To listen to your body.
To move with presence.
Because the heart that loves also needs support.
There was a moment in my life when I didn’t know what to say.
Not because I didn’t have thoughts, but because my body was carrying too much.
There was love.
There was fear.
There were decisions that could not be postponed.
There were people to care for… and a version of me that kept showing up and doing what needed to be done.
From the outside, everything seemed fine.
On the inside, I was silent.
It wasn’t clear sadness.
It wasn’t anger.
It was that deep exhaustion that is hard to explain, but that you feel in your shoulders, in your chest, in your short breath.
I didn’t always know how to ask for help.
I didn’t always have the words to explain what I was going through.
But my body knew it needed to move.
Not to change how I looked.
Not to “be consistent.”
Not to follow an exercise plan.
I moved because staying still hurt more.
There were days when walking was enough.
Others when cycling gave me rhythm while my mind was racing.

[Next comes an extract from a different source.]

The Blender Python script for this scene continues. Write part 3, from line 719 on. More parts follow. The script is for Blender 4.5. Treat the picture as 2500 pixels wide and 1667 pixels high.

Days when taking a deep breath was the only act of care I could offer myself.
And little by little, without realizing it, something began to settle.
Not my life.
Not my circumstances.
Me.
Moving allowed me to feel without explaining myself.
To cry without words.
To release tension I didn’t know how to name.
I understood that the body also processes the love that feels heavy, the stress that isn’t visible, the losses that aren’t always spoken about.
Sometimes, before you can say it, you have to move it.
Today I know that not everything heals through talking.
Not everything becomes clear through thinking.
There are moments when movement becomes refuge, support, and language.
Moving didn’t save me because it solved everything.
It saved me because it stayed with me when I didn’t know how to stay with myself.
If today you are in a similar place…
if you don’t know what to say,
if you feel strong but exhausted,
if your body is asking for something your mind does not yet understand,
I want you to know this:
You are not failing.
You are not broken.
Maybe you just need to return to your body with more gentleness.
Moving is not always about moving forward.
Sometimes, it is the most honest way to stay with yourself.